Our struggle for freedom would have been well-neigh impossible without this 
succour.
 
It is also noteworthy that beyond our continent we also received life support 
from many countries, including, among others, the then Union of Soviet 
Socialist Republic, Cuba, Vietnam, China, Czechoslovakia, Bulgaria, Hungary, 
and many other countries of the world.
 
International solidarity has been a pillar of strength for our movement, and 
remains a key policy thrust of our new government today.
 
Within this overarching objective are the specific goals of promoting 
South-South relations, as well as conditions of peace, stability and prosperity 
on the African continent, post-conflict resolution in Africa and the 
transformation of the multilateral institutions.
 
South Africa plays an integral role in efforts aimed at resolving conflicts and 
ensuring post-conflict reconstruction in our continent.
 
We believe the same mobilising principle that upheld international solidarity 
against apartheid, termed by the United Nations 'a crime against humanity', 
still has the potency to bring the full force of unity of the developing South 
to bear on fundamental social, economic, and political transformation of the 
global institutions of governance.
 
Programme Director,
 
The coming Centenary celebrations of the ANC mark an important era in terms of 
human progress.

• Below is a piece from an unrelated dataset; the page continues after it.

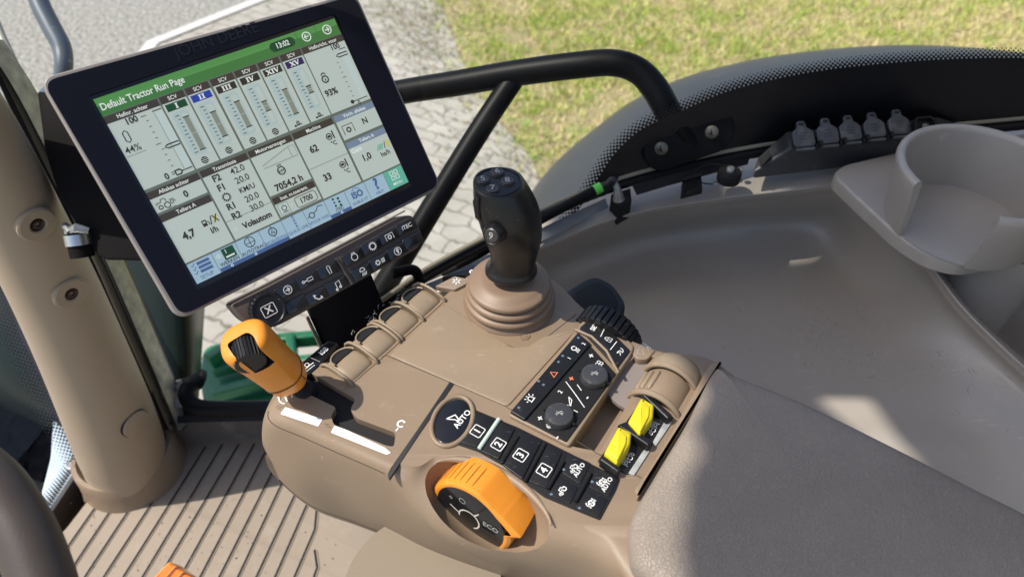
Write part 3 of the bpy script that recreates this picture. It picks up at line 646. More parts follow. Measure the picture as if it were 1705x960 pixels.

It is an event of historic proportions, at all levels, 
national, continental and global.
 
It represents the endurance of human spirit against odds and reaffirms the 
irreducibility of universal human values and the eternity of the first 
principles.
 
Above all it validates human solidarity as a bulwark for the safeguard of 
cosmic justice.
 
As one big ANC family all of us should be sure to be part of this historic 
enterprise of celebrating the Centenary of our movement, a vehicle for 
liberation, and ask that you help us in whatever way possible to make this 
occasion a memorable celebration of human freedom.
 
Once again I thank you very much for your positive response this evening!